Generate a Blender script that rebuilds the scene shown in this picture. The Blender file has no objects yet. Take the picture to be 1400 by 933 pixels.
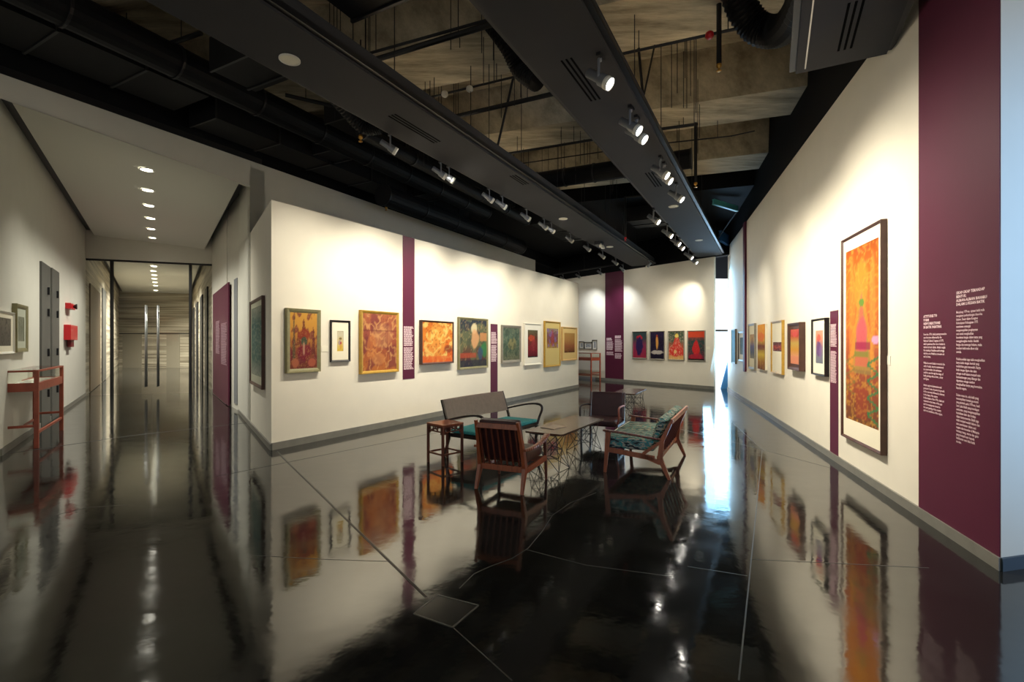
import bpy, bmesh, math, random
from mathutils import Vector, Matrix, noise

# ------------------------------------------------------------------ frame
F, CX, CY, H = 670.0, 700.0, 469.0, 1.5
scene = bpy.context.scene
COL = scene.collection
R = random.Random(7)

def P(px, py, z=0.0):
    """world point of a pixel whose height above the floor is known"""
    D = F * (z - H) / (CY - py)
    return Vector(((px - CX) / F * D, D, z))

def lin(c):
    return tuple(((v / 255) / 12.92 if v / 255 <= .04045 else ((v / 255 + .055) / 1.055) ** 2.4) for v in c)

# ------------------------------------------------------------------ materials
MATS = {}
def mat(name, rgb, rough=.5, metal=0., spec=.5, noise_amt=0., nscale=6., stretch=(1, 1, 1), bump=0., emit=None, es=0., sheen=0., coat=0.):
    if name in MATS: return MATS[name]
    m = bpy.data.materials.new(name); m.use_nodes = True
    nt = m.node_tree; b = nt.nodes['Principled BSDF']
    c = (*lin(rgb), 1)
    b.inputs['Base Color'].default_value = c
    b.inputs['Roughness'].default_value = rough
    b.inputs['Metallic'].default_value = metal
    b.inputs['Specular IOR Level'].default_value = spec
    if coat: b.inputs['Coat Weight'].default_value = coat
    if emit:
        b.inputs['Emission Color'].default_value = (*lin(emit), 1)
        b.inputs['Emission Strength'].default_value = es
    if noise_amt or bump:
        tc = nt.nodes.new('ShaderNodeTexCoord'); mp = nt.nodes.new('ShaderNodeMapping')
        mp.inputs['Scale'].default_value = stretch
        nz = nt.nodes.new('ShaderNodeTexNoise'); nz.inputs['Scale'].default_value = nscale
        nz.inputs['Detail'].default_value = 6
        nt.links.new(tc.outputs['Object'], mp.inputs[0]); nt.links.new(mp.outputs[0], nz.inputs['Vector'])
        if noise_amt:
            rp = nt.nodes.new('ShaderNodeValToRGB')
            rp.color_ramp.elements[0].position = .3; rp.color_ramp.elements[1].position = .7
            rp.color_ramp.elements[0].color = tuple(v * (1 - noise_amt) for v in c[:3]) + (1,)
            rp.color_ramp.elements[1].color = tuple(min(1, v * (1 + noise_amt)) for v in c[:3]) + (1,)
            nt.links.new(nz.outputs['Fac'], rp.inputs[0]); nt.links.new(rp.outputs[0], b.inputs['Base Color'])
        if bump:
            bp = nt.nodes.new('ShaderNodeBump'); bp.inputs['Strength'].default_value = bump
            bp.inputs['Distance'].default_value = .01
            nt.links.new(nz.outputs['Fac'], bp.inputs['Height']); nt.links.new(bp.outputs[0], b.inputs['Normal'])
    MATS[name] = m
    return m

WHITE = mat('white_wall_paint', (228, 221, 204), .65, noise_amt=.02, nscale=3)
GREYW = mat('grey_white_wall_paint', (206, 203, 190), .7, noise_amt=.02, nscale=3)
CORCEIL = mat('corridor_ceiling_paint', (206, 204, 192), .8)
BLUEW = mat('pale_wall_paint', (205, 212, 220), .7)
PURPLE = mat('purple_banner_vinyl', (86, 29, 53), .5, spec=.3, noise_amt=.04, nscale=2)
BASEB = mat('grey_skirting', (120, 118, 110), .4, noise_amt=.1, nscale=8)
BLACK = mat('black_paint', (9, 10, 13), .75, spec=.2, noise_amt=.25, nscale=2)
BLACKM = mat('black_painted_metal', (20, 20, 22), .45)
DUCT = mat('black_duct_metal', (9, 10, 13), .6, spec=.25, noise_amt=.3, nscale=3)
RAFT = mat('charcoal_raft_paint', (58, 58, 60), .8, spec=.25, noise_amt=.05, nscale=2)
PIPE = mat('black_pipe', (15, 15, 17), .5)
CHROME = mat('brushed_metal', (170, 170, 170), .3, metal=.9)
LAMPG = mat('lamp_grey_metal', (120, 122, 126), .4, metal=.3)
LAMPW = mat('lamp_white_rim', (225, 222, 208), .5)
BRASS = mat('brass', (190, 140, 60), .35, metal=.8)
LENS = mat('lamp_lens_glow', (255, 255, 255), .3, emit=(255, 250, 238), es=22)
DISC = mat('downlight_off_disc', (226, 222, 200), .5)
DISCON = mat('downlight_glow', (255, 255, 250), .3, emit=(255, 250, 232), es=2.6)
REDP = mat('red_paint', (190, 20, 30), .35)
TEAKD = mat('dark_teak', (92, 44, 30), .4, noise_amt=.3, nscale=5, stretch=(12, 12, 1.2), coat=.2)
TEAK = mat('teak', (138, 72, 42), .38, noise_amt=.25, nscale=5, stretch=(10, 10, 1.2), coat=.25)
ROSE = mat('rosewood', (70, 32, 24), .35, noise_amt=.35, nscale=5, stretch=(10, 10, 1), coat=.3)
EBON = mat('ebonised_wood', (34, 20, 16), .35, coat=.3)
TABLETOP = mat('veneered_table_top', (78, 54, 42), .22, noise_amt=.2, nscale=4, stretch=(1, 14, 1))
CASEW = mat('reddish_case_wood', (150, 72, 50), .4, noise_amt=.15, nscale=5, stretch=(2, 2, 2))
TEAL = mat('teal_fabric', (58, 150, 150), .85, noise_amt=.2, nscale=40)
TAUPE = mat('taupe_upholstery', (150, 132, 116), .6, noise_amt=.08, nscale=20)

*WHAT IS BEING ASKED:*
Repeat only the lines between the start of the data and the line with "from mathutils import Vector, Matrix, noise", including those two lines, and skip the pictures.

*RESULT OF THE EXERCISE:*
Generate a Blender script that rebuilds the scene shown in this picture. The Blender file has no objects yet. Take the picture to be 1400 by 933 pixels.
import bpy, bmesh, math, random
from mathutils import Vector, Matrix, noise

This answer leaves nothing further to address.